We walk a mile down the boardwalk to meet Joe, Chloe’s boyfriend. He has driven from Manhattan in his father’s Cadillac to go surfing. We buy hot dogs, Chipwiches. There is a tiny, crowded area of the beach set aside for surfing. We pick out Joe and see him ride a few waves. The surfers tie their boards to the roof of the Caddy and we drive the length of Queens. Evening beach traffic, we decide, is not stressful; everyone is waterlogged and happy. It’s commuter traffic that is murderous.

We pass through neighborhoods we’ve only heard about, speculate about the restaurants, read the signs aloud. We drive all the way to Jackson Heights and eat an large, spicy Indian meal.
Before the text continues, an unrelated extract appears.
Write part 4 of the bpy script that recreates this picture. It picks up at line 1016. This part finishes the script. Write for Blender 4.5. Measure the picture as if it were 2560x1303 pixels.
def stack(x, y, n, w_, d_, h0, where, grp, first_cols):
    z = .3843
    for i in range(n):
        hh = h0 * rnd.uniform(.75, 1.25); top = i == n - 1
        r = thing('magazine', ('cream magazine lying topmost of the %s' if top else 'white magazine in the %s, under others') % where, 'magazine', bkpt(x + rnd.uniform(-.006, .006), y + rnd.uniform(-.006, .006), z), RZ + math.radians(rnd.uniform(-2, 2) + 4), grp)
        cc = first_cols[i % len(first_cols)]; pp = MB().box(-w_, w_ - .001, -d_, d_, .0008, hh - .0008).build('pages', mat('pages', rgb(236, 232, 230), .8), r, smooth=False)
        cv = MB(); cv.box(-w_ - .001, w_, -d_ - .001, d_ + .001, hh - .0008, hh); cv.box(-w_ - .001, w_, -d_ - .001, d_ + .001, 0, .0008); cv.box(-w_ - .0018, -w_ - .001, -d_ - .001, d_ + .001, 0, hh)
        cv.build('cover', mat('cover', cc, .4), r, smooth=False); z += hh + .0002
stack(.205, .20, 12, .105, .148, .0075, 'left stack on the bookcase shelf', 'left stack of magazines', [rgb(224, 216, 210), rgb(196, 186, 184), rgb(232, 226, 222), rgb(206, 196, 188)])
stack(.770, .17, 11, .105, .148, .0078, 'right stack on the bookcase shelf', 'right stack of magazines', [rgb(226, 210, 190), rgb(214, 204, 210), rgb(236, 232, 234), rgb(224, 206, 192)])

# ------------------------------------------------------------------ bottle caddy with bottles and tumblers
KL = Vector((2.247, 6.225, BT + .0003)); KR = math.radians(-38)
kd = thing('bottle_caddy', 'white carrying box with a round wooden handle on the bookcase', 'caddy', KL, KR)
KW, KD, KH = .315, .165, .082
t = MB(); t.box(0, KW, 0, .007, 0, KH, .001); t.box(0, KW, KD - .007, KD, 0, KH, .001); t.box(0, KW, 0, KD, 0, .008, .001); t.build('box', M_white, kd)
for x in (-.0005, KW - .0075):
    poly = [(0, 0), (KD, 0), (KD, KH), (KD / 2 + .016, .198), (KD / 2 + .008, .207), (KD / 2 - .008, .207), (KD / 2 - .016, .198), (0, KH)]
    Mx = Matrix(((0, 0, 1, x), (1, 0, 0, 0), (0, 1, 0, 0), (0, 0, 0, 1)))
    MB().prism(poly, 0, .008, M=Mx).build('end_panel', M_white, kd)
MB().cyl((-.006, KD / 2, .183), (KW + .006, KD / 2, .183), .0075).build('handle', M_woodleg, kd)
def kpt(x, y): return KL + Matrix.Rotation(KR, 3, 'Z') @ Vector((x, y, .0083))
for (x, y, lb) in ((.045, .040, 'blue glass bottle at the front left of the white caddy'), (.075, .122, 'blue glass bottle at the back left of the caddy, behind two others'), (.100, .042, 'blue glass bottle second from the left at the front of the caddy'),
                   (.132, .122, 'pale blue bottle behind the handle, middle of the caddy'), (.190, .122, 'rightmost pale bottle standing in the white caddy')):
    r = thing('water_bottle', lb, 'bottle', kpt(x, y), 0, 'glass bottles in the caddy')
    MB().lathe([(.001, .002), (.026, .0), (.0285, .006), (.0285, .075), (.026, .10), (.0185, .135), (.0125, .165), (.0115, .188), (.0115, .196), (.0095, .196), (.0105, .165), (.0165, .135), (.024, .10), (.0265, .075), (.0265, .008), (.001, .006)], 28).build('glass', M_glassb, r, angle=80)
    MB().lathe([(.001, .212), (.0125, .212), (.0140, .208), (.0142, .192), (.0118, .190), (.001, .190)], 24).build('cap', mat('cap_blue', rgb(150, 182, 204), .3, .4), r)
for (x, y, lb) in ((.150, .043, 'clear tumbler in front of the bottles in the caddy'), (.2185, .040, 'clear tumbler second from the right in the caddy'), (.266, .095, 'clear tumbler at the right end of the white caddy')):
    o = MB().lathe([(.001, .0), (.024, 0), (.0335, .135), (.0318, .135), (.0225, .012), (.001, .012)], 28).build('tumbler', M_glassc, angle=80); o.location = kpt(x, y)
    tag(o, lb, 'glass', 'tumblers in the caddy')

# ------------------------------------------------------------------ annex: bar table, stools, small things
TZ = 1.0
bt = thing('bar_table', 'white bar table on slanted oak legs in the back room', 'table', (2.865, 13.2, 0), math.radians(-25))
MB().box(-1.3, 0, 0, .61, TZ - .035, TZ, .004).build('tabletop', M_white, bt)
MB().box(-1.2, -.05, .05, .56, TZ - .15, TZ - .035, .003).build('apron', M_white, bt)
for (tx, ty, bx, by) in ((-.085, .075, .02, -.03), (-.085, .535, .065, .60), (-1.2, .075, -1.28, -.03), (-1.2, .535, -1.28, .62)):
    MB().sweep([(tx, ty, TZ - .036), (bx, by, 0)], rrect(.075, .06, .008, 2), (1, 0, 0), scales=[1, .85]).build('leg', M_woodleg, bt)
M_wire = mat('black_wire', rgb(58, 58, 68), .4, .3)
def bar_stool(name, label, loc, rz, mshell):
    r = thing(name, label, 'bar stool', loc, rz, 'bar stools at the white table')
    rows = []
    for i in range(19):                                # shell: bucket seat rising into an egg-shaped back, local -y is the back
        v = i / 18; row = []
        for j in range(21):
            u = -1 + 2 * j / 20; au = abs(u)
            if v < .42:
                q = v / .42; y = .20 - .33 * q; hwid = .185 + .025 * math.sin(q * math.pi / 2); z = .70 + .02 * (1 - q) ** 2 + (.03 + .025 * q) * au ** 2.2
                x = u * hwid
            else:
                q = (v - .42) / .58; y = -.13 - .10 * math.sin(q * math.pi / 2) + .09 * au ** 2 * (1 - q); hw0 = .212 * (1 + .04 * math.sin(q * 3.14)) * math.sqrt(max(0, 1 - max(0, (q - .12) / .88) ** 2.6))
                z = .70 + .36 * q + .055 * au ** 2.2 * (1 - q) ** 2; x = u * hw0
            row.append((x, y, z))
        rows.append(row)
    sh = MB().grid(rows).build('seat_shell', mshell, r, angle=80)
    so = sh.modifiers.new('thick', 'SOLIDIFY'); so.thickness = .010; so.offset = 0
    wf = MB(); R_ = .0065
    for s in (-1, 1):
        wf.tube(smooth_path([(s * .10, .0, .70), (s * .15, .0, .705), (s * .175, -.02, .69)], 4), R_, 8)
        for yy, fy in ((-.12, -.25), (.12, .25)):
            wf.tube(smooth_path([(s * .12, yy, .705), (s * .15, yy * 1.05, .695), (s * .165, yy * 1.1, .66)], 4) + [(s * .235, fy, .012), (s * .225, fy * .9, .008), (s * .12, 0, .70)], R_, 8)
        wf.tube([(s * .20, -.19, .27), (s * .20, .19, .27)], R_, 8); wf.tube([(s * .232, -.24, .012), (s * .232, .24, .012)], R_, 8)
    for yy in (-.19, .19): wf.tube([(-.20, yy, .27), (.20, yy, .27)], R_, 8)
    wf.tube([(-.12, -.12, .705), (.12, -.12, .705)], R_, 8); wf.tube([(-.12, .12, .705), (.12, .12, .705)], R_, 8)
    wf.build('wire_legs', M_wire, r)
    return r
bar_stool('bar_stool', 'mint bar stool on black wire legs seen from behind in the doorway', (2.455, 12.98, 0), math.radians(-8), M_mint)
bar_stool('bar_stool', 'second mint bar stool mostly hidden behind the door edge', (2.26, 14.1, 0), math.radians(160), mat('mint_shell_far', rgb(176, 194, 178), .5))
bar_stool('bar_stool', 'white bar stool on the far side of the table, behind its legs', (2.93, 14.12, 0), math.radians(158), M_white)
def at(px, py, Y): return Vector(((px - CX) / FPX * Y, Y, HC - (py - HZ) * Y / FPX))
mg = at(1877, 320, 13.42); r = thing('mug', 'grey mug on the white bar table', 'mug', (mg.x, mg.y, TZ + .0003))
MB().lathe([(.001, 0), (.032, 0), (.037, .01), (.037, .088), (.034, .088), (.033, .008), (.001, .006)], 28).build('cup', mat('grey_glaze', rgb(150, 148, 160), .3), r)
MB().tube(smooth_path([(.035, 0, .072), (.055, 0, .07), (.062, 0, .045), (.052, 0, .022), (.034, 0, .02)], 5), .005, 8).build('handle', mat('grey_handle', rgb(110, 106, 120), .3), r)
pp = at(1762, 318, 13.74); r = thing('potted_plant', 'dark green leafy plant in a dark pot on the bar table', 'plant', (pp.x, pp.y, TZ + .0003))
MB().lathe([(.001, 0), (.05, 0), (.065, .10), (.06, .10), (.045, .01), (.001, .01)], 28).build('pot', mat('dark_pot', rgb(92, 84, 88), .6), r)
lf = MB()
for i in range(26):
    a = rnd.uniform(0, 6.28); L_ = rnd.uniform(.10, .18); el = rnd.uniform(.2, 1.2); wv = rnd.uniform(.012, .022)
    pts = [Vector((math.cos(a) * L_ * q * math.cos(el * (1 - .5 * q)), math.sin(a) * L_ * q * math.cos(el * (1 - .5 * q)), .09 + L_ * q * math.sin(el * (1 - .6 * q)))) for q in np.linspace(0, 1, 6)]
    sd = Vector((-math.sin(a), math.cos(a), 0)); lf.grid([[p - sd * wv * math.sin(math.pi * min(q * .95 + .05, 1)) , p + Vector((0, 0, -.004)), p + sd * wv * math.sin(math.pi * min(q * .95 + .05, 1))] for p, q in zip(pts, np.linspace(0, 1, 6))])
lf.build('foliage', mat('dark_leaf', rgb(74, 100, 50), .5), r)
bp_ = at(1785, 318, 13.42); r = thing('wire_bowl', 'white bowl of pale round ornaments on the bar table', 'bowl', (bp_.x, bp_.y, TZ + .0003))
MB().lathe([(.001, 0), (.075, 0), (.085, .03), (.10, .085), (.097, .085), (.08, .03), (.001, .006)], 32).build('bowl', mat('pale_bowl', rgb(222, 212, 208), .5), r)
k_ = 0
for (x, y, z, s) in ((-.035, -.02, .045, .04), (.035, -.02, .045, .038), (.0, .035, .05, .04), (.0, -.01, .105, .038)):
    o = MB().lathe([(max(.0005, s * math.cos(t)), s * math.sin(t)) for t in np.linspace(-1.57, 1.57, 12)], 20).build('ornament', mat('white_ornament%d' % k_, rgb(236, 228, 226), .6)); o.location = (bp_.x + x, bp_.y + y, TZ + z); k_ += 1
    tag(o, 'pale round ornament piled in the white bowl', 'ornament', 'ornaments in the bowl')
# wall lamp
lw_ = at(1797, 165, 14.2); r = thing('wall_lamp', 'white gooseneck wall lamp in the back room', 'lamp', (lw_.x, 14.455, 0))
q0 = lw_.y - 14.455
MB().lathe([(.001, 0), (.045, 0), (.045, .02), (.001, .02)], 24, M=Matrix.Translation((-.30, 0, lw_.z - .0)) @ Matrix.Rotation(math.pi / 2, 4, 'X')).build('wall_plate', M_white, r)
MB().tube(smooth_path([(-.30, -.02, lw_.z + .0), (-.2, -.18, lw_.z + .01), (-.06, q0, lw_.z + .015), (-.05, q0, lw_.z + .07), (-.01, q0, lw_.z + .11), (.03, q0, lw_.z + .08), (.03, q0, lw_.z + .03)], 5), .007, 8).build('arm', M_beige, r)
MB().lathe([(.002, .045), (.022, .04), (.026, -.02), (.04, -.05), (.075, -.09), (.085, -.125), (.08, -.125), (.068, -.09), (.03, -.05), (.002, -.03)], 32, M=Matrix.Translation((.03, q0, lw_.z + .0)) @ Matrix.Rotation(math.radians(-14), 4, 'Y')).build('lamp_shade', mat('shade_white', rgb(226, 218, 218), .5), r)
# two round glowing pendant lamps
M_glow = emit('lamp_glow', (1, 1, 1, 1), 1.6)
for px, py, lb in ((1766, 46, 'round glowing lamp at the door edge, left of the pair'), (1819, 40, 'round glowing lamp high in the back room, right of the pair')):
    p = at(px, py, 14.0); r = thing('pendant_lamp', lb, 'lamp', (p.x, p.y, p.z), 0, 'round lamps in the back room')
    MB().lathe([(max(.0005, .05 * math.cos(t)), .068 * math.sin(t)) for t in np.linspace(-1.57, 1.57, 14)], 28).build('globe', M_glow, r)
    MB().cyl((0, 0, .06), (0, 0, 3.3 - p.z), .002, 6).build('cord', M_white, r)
Joe drives back to Manhattan and he and Chloe’s San Diego surfer friend manuvers his surfboard through the Queens Plaza subway station. I feel sad for him, this California native, out of place with his unwieldly surfboard and only lame East Coast waves to ride it on.

It takes such a long time to get anywhere and often there is traffic and such heavy things to carry, but there is so much to see if you can make the trip.